- [What you have to do]: Would you repeat the listing exactly but omit every picture?

[Start]

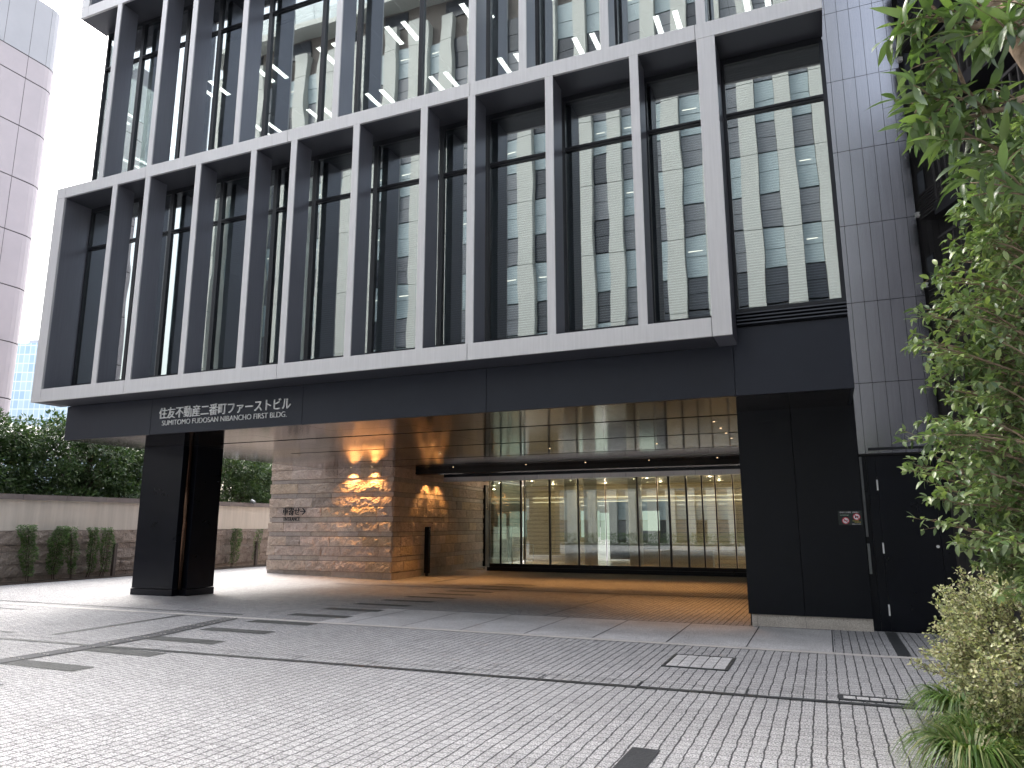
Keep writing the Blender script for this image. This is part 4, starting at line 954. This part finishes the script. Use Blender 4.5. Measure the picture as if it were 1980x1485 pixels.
# ------------------------------------------------------------------ the building across the street (seen in the glass)
OB = thing('opposite_building', (-16, -14, 0), 'pale-piered office block across the street, mirrored in the windows', 'building')
pier = simple('pale_pier', (0.44, 0.455, 0.435), 0.7, 0, 0.06, 0.4); att = simple('attic_brown', (0.16, 0.14, 0.13), 0.7)
lg = simple('strip_light', (0.33, 0.40, 0.43), 0.35, 0, 0.08, 0.5); dg = simple('strip_dark', (0.045, 0.05, 0.065), 0.2, 0, 0.2, 0.6); mg = simple('strip_mid', (0.17, 0.18, 0.205), 0.3, 0, 0.1, 0.6)
B(-38, 2.4, -26, -14.6, 0, 34.5).build('wall', att, OB)
rnd = random.Random(77); x = -37.98; i = 0
gaps = [1.0, 0.9, 1.05, 0.85, 1.25]
while x < 2.3:
    wpi = rnd.choice((0.75, 0.8, 0.9)); pj = MB(); z = 0.0
    top = 33.1
    while z < top: pj.box(x, x+wpi, -14.55, -14.0, z+0.015, min(z+3.92, top)-0.015); z += 3.92
    pj.build('pier', pier, OB)
    gp_ = gaps[i % 4]; xa, xb = x+wpi+0.02, x+wpi+gp_-0.02
    wn = MB(); z = 0.2; k_ = 0; darkrow = rnd.choice((1, 2, 2))
    while z < 31.5:
        last = 0 if k_ % 2 else darkrow
        if rnd.random() < 0.14: last = rnd.choice((1, 2))
        if z < 13 and x > -9: last = 1
        h = 2.17 if k_ % 2 else 1.75
        for q_ in (0, 1):                                   # two sashes with a frame between, a darker head rail
            zq = z+0.04+q_*(h-0.04)/2
            wn.box(xa, xb, -14.55, -14.40+0.02*q_, zq, zq+(h-0.08)/2-0.03*q_, mi=last)
        if last == 0 and rnd.random() < 0.5: wn.box(xa+0.15, xb-0.2, -14.39, -14.36, z+h*0.62, z+h*0.62+0.035, mi=3)
        z += h; k_ += 1
    wn.build('window', [lg, dg, mg, emit('office_tube', (1, 0.97, 0.85), 0.9) if 'office_tube' not in bpy.data.materials else bpy.data.materials['office_tube']], OB)
    x += wpi+gp_; i += 1
B(-38.4, 2.6, -14.9, -13.3, 34.5, 34.9).build('roof_ledge', pier, OB)
rl = MB(); xx = -34.0
while xx < 1.2: rl.box(xx, xx+1.45, -13.9, -13.85, 34.95, 36.4); xx += 1.5
rl.build('balustrade', lg, OB)
B(-30, 0, -24, -16, 34.9, 38.2).build('penthouse', att, OB)
for j in range(9): B(-36+j*4, -34.2+j*4, -14.58, -14.5, 33.2, 34.3).build('attic_opening', dg, OB)
LB = thing('office_block', (10, -20, 0), 'dark grey lower building beside the pale-piered block across the street', 'building')
B(3.2, 26, -27, -15, 0, 22.5).build('wall', simple('low_wall', (0.045, 0.045, 0.05), 0.7), LB)
B(3.0, 26.2, -27.2, -14.8, 22.5, 22.9).build('roof', simple('low_roof', (0.12, 0.12, 0.13), 0.7), LB)
for j in range(7): B(4.2+j*3.1, 6.4+j*3.1, -15.02, -14.94, 4.6, 6.8).build('window', dg, LB); B(4.2+j*3.1, 6.4+j*3.1, -15.02, -14.94, 0.6, 3.2).build('window', mg, LB)
# street hedge and kerb behind the camera, mirrored in the lobby glass
hm = MB(); rnd = random.Random(3)
for k in range(9000):
    p = Vector((rnd.uniform(-22, 6), -5.2+rnd.uniform(-0.45, 0.45), rnd.uniform(0.02, 0.95))); leaf(hm, p, rv(rnd, 1), Vector((0, 0.4, 1))+rv(rnd, 0.6), 0.12, 0.07, 0.1, 0, True)
hd = hm.build('street_hedge', gl_mats[0]); tag(hd, 'clipped dark hedge along the street, mirrored in the lobby glass', 'hedge')
tag(B(-60, 40, -11.5, -6.2, -0.02, 0.008).build('road', simple('asphalt', (0.06, 0.06, 0.062), 0.85, 0, 0.15, 3, 0.3, 90)), kind='structure')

[End]

- [Exercise solution]:
Keep writing the Blender script for this image. This is part 4, starting at line 954. This part finishes the script. Use Blender 4.5. Measure the picture as if it were 1980x1485 pixels.
# ------------------------------------------------------------------ the building across the street (seen in the glass)
OB = thing('opposite_building', (-16, -14, 0), 'pale-piered office block across the street, mirrored in the windows', 'building')
pier = simple('pale_pier', (0.44, 0.455, 0.435), 0.7, 0, 0.06, 0.4); att = simple('attic_brown', (0.16, 0.14, 0.13), 0.7)
lg = simple('strip_light', (0.33, 0.40, 0.43), 0.35, 0, 0.08, 0.5); dg = simple('strip_dark', (0.045, 0.05, 0.065), 0.2, 0, 0.2, 0.6); mg = simple('strip_mid', (0.17, 0.18, 0.205), 0.3, 0, 0.1, 0.6)
B(-38, 2.4, -26, -14.6, 0, 34.5).build('wall', att, OB)
rnd = random.Random(77); x = -37.98; i = 0
gaps = [1.0, 0.9, 1.05, 0.85, 1.25]
while x < 2.3:
    wpi = rnd.choice((0.75, 0.8, 0.9)); pj = MB(); z = 0.0
    top = 33.1
    while z < top: pj.box(x, x+wpi, -14.55, -14.0, z+0.015, min(z+3.92, top)-0.015); z += 3.92
    pj.build('pier', pier, OB)
    gp_ = gaps[i % 4]; xa, xb = x+wpi+0.02, x+wpi+gp_-0.02
    wn = MB(); z = 0.2; k_ = 0; darkrow = rnd.choice((1, 2, 2))
    while z < 31.5:
        last = 0 if k_ % 2 else darkrow
        if rnd.random() < 0.14: last = rnd.choice((1, 2))
        if z < 13 and x > -9: last = 1
        h = 2.17 if k_ % 2 else 1.75
        for q_ in (0, 1):                                   # two sashes with a frame between, a darker head rail
            zq = z+0.04+q_*(h-0.04)/2
            wn.box(xa, xb, -14.55, -14.40+0.02*q_, zq, zq+(h-0.08)/2-0.03*q_, mi=last)
        if last == 0 and rnd.random() < 0.5: wn.box(xa+0.15, xb-0.2, -14.39, -14.36, z+h*0.62, z+h*0.62+0.035, mi=3)
        z += h; k_ += 1
    wn.build('window', [lg, dg, mg, emit('office_tube', (1, 0.97, 0.85), 0.9) if 'office_tube' not in bpy.data.materials else bpy.data.materials['office_tube']], OB)
    x += wpi+gp_; i += 1
B(-38.4, 2.6, -14.9, -13.3, 34.5, 34.9).build('roof_ledge', pier, OB)
rl = MB(); xx = -34.0
while xx < 1.2: rl.box(xx, xx+1.45, -13.9, -13.85, 34.95, 36.4); xx += 1.5
rl.build('balustrade', lg, OB)
B(-30, 0, -24, -16, 34.9, 38.2).build('penthouse', att, OB)
for j in range(9): B(-36+j*4, -34.2+j*4, -14.58, -14.5, 33.2, 34.3).build('attic_opening', dg, OB)
LB = thing('office_block', (10, -20, 0), 'dark grey lower building beside the pale-piered block across the street', 'building')
B(3.2, 26, -27, -15, 0, 22.5).build('wall', simple('low_wall', (0.045, 0.045, 0.05), 0.7), LB)
B(3.0, 26.2, -27.2, -14.8, 22.5, 22.9).build('roof', simple('low_roof', (0.12, 0.12, 0.13), 0.7), LB)
for j in range(7): B(4.2+j*3.1, 6.4+j*3.1, -15.02, -14.94, 4.6, 6.8).build('window', dg, LB); B(4.2+j*3.1, 6.4+j*3.1, -15.02, -14.94, 0.6, 3.2).build('window', mg, LB)
# street hedge and kerb behind the camera, mirrored in the lobby glass
hm = MB(); rnd = random.Random(3)
for k in range(9000):
    p = Vector((rnd.uniform(-22, 6), -5.2+rnd.uniform(-0.45, 0.45), rnd.uniform(0.02, 0.95))); leaf(hm, p, rv(rnd, 1), Vector((0, 0.4, 1))+rv(rnd, 0.6), 0.12, 0.07, 0.1, 0, True)
hd = hm.build('street_hedge', gl_mats[0]); tag(hd, 'clipped dark hedge along the street, mirrored in the lobby glass', 'hedge')
tag(B(-60, 40, -11.5, -6.2, -0.02, 0.008).build('road', simple('asphalt', (0.06, 0.06, 0.062), 0.85, 0, 0.15, 3, 0.3, 90)), kind='structure')